::: DATASET CONTENT :::
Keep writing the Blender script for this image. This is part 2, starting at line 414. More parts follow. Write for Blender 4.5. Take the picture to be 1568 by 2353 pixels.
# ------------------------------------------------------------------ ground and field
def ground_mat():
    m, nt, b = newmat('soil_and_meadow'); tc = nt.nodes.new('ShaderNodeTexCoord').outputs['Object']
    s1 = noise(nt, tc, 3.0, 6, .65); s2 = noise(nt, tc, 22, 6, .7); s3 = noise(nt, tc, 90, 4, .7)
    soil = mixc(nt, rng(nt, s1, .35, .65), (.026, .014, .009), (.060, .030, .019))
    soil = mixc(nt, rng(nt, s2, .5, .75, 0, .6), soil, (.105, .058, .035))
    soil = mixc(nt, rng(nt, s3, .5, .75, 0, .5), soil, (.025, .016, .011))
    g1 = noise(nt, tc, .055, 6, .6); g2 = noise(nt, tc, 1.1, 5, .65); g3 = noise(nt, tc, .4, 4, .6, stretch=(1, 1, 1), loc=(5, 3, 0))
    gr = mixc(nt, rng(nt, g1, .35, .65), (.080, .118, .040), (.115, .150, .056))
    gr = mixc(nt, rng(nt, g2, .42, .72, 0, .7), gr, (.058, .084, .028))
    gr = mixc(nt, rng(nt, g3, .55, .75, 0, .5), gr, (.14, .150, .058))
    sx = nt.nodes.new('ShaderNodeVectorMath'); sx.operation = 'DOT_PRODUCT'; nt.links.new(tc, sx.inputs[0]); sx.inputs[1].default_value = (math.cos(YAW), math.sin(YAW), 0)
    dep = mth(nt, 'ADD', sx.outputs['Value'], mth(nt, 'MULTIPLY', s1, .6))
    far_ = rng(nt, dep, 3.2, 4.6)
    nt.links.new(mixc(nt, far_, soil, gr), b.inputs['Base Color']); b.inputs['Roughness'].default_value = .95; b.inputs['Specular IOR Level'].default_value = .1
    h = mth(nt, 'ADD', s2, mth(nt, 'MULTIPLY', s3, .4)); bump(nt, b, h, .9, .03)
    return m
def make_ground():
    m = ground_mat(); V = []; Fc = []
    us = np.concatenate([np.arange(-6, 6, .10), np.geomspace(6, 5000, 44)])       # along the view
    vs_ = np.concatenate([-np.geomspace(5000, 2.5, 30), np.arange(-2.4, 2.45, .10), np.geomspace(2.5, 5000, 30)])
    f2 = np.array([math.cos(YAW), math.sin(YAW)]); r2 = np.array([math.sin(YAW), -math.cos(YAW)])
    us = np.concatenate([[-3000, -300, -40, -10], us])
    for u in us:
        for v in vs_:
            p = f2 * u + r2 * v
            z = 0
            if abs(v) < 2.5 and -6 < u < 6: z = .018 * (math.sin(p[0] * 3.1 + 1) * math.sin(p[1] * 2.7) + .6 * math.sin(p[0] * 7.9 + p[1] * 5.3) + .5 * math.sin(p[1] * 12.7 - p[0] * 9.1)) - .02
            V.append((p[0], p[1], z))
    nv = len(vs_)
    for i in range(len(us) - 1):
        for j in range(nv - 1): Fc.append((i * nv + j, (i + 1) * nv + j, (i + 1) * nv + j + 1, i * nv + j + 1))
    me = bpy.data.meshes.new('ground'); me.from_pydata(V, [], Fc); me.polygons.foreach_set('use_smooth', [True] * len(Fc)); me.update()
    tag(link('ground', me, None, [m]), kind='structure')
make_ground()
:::
■ **WHAT IS EXPECTED**
Using the listing above, retype each line exactly.

■ **EXPECTED ANSWER**
Keep writing the Blender script for this image. This is part 2, starting at line 414. More parts follow. Write for Blender 4.5. Take the picture to be 1568 by 2353 pixels.
# ------------------------------------------------------------------ ground and field
def ground_mat():
    m, nt, b = newmat('soil_and_meadow'); tc = nt.nodes.new('ShaderNodeTexCoord').outputs['Object']
    s1 = noise(nt, tc, 3.0, 6, .65); s2 = noise(nt, tc, 22, 6, .7); s3 = noise(nt, tc, 90, 4, .7)
    soil = mixc(nt, rng(nt, s1, .35, .65), (.026, .014, .009), (.060, .030, .019))
    soil = mixc(nt, rng(nt, s2, .5, .75, 0, .6), soil, (.105, .058, .035))
    soil = mixc(nt, rng(nt, s3, .5, .75, 0, .5), soil, (.025, .016, .011))
    g1 = noise(nt, tc, .055, 6, .6); g2 = noise(nt, tc, 1.1, 5, .65); g3 = noise(nt, tc, .4, 4, .6, stretch=(1, 1, 1), loc=(5, 3, 0))
    gr = mixc(nt, rng(nt, g1, .35, .65), (.080, .118, .040), (.115, .150, .056))
    gr = mixc(nt, rng(nt, g2, .42, .72, 0, .7), gr, (.058, .084, .028))
    gr = mixc(nt, rng(nt, g3, .55, .75, 0, .5), gr, (.14, .150, .058))
    sx = nt.nodes.new('ShaderNodeVectorMath'); sx.operation = 'DOT_PRODUCT'; nt.links.new(tc, sx.inputs[0]); sx.inputs[1].default_value = (math.cos(YAW), math.sin(YAW), 0)
    dep = mth(nt, 'ADD', sx.outputs['Value'], mth(nt, 'MULTIPLY', s1, .6))
    far_ = rng(nt, dep, 3.2, 4.6)
    nt.links.new(mixc(nt, far_, soil, gr), b.inputs['Base Color']); b.inputs['Roughness'].default_value = .95; b.inputs['Specular IOR Level'].default_value = .1
    h = mth(nt, 'ADD', s2, mth(nt, 'MULTIPLY', s3, .4)); bump(nt, b, h, .9, .03)
    return m
def make_ground():
    m = ground_mat(); V = []; Fc = []
    us = np.concatenate([np.arange(-6, 6, .10), np.geomspace(6, 5000, 44)])       # along the view
    vs_ = np.concatenate([-np.geomspace(5000, 2.5, 30), np.arange(-2.4, 2.45, .10), np.geomspace(2.5, 5000, 30)])
    f2 = np.array([math.cos(YAW), math.sin(YAW)]); r2 = np.array([math.sin(YAW), -math.cos(YAW)])
    us = np.concatenate([[-3000, -300, -40, -10], us])
    for u in us:
        for v in vs_:
            p = f2 * u + r2 * v
            z = 0
            if abs(v) < 2.5 and -6 < u < 6: z = .018 * (math.sin(p[0] * 3.1 + 1) * math.sin(p[1] * 2.7) + .6 * math.sin(p[0] * 7.9 + p[1] * 5.3) + .5 * math.sin(p[1] * 12.7 - p[0] * 9.1)) - .02
            V.append((p[0], p[1], z))
    nv = len(vs_)
    for i in range(len(us) - 1):
        for j in range(nv - 1): Fc.append((i * nv + j, (i + 1) * nv + j, (i + 1) * nv + j + 1, i * nv + j + 1))
    me = bpy.data.meshes.new('ground'); me.from_pydata(V, [], Fc); me.polygons.foreach_set('use_smooth', [True] * len(Fc)); me.update()
    tag(link('ground', me, None, [m]), kind='structure')
make_ground()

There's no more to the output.